Carrola: Ramos, ladrões carregados de
azeitonas.
Almiar: O pequeno espaço da habitação que se situa ao fundo das escadas.
Cigarrega: Cigarra
Linguajar vicentino: praí; dor dalma; rai.
Linguajar vicentino: praí; dor dalma; rai.
J.M.S
Um comentário:
Era assim, naquele tempo! E até muitos anos mais tarde, as melhores expetativas das raparigas, mal terminavam a escola, era irem a servir para fugirem aos trabalhos do campo. Algumas tinham sorte porque eram respeitadas pelos patrões; outras eram tratadas como fossem escravas: mal comidas, trabalho até altas horas, e por vezes até maus tratos físicos.

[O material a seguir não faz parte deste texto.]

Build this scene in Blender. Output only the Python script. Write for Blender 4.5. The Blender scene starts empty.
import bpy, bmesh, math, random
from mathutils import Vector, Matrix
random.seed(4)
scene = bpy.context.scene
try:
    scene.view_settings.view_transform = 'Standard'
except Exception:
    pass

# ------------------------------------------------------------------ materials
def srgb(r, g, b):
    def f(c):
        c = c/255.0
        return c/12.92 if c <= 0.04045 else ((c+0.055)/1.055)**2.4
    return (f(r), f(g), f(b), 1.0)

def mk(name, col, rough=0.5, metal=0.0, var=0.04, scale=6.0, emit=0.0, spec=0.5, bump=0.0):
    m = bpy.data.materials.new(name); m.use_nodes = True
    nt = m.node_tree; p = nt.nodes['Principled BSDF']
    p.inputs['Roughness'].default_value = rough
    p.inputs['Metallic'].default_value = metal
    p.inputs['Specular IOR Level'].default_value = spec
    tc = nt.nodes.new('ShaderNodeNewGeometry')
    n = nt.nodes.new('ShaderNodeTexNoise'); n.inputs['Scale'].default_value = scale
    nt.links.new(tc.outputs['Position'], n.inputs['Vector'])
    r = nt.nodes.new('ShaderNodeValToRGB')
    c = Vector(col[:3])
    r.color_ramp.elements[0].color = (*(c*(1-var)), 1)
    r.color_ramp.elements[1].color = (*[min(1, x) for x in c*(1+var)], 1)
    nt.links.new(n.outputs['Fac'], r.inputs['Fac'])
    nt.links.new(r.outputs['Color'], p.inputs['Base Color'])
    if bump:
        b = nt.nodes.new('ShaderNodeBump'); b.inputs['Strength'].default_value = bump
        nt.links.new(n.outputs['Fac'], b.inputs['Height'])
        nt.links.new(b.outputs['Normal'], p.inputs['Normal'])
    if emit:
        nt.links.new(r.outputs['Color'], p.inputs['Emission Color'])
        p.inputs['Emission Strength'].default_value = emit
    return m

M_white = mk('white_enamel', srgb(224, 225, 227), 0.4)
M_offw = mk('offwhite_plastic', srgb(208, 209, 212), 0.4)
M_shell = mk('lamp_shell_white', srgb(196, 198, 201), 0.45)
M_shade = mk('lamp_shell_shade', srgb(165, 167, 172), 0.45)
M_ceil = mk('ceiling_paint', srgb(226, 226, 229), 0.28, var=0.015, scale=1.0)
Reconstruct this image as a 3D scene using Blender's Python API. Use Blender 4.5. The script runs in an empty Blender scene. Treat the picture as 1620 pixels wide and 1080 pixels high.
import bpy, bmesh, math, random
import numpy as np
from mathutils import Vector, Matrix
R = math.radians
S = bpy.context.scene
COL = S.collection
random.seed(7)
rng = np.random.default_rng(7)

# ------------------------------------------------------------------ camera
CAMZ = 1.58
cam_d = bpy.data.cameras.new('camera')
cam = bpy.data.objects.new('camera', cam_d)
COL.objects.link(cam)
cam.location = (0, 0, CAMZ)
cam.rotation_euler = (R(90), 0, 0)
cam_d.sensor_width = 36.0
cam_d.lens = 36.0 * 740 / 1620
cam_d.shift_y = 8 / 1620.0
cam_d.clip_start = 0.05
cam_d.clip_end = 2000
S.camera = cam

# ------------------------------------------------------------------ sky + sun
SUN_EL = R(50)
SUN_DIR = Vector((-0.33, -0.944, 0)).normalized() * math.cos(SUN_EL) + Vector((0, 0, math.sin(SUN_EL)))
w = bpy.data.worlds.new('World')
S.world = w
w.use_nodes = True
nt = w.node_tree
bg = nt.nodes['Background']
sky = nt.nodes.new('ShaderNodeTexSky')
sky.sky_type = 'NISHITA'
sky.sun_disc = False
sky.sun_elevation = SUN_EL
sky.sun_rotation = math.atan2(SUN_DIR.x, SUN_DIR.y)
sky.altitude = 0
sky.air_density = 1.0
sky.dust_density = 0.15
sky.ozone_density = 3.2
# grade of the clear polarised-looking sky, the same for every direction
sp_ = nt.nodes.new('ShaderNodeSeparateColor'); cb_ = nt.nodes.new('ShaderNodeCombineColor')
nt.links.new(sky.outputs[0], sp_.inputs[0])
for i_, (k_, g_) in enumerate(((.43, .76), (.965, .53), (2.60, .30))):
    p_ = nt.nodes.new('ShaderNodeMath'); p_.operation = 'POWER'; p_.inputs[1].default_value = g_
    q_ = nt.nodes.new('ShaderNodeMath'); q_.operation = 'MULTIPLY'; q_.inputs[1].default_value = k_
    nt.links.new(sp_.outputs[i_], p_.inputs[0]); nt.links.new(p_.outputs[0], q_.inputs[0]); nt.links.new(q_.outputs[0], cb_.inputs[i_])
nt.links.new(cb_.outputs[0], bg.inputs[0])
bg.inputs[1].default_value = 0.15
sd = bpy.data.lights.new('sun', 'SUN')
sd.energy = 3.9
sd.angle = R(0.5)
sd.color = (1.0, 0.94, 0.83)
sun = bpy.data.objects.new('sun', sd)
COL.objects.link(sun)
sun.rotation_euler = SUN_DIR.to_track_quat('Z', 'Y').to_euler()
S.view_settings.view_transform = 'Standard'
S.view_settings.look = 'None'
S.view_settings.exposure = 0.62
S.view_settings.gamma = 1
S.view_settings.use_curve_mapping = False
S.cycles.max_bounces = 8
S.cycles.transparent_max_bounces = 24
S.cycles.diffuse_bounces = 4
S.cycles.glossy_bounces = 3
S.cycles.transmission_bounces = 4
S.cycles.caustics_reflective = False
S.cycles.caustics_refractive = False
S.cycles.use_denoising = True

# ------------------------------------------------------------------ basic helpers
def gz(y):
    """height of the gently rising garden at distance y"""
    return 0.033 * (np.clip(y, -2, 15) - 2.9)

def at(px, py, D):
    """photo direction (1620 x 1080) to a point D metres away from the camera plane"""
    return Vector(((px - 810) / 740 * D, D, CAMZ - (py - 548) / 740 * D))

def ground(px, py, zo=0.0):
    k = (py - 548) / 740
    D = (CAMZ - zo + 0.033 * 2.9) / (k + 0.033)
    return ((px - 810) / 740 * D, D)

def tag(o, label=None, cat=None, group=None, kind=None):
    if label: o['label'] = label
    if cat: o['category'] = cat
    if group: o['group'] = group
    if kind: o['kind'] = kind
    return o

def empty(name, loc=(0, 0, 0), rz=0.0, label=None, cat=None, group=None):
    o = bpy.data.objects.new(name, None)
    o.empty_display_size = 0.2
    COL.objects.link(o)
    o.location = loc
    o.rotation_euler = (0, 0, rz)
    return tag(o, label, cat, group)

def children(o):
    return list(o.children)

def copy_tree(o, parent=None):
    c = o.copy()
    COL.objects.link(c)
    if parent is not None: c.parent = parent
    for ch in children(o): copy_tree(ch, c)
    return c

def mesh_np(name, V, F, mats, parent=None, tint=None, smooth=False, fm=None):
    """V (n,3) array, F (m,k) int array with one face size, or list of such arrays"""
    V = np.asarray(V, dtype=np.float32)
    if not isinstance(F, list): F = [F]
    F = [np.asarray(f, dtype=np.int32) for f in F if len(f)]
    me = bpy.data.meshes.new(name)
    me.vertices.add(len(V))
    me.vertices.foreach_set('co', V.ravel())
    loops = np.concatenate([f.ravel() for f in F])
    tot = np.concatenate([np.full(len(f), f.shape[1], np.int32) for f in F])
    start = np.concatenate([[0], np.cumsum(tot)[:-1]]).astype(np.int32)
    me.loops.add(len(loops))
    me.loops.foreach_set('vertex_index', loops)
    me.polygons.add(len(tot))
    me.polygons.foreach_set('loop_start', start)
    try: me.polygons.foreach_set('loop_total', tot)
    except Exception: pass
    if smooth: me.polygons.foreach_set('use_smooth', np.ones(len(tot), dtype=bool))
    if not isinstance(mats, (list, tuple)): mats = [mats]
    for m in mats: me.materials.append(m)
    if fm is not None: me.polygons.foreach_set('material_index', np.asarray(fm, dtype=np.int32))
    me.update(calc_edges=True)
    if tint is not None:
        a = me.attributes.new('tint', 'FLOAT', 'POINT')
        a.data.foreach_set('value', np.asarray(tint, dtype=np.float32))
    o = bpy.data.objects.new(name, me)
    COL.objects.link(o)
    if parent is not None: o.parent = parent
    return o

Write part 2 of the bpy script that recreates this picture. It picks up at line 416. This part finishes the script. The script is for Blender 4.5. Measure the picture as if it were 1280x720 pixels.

Uma das memórias mais traumatizantes da minha adolescência passou-se quando tinha 11 anos, a 4º classe acabada de fazer: num domingo à tarde, na Praça, estava com um grupo de raparigas da minha idade e vejo um casal, dentro de um carro, a olhar insistentemente para nós. Acho que ninguém ligou muito, mas, passado algum tempo, há um homem que se chega ao pé de nós e me diz que aqueles senhores tinham gostado muito de mim e queriam que eu fosse servir para casa deles. A minha reação foi desatar a correr pela rua abaixo e esconder-me em casa, debaixo da cama. Fiquei lá o resto da tarde, não fosse a minha mãe saber, ir à minha procura e mandar-me para a Covilhã. Depois de muitas histórias que tinha ouvido contar à minha avó, às minhas tias e à minha mãe, a última coisa que queria fazer na vida, era ser criada de servir.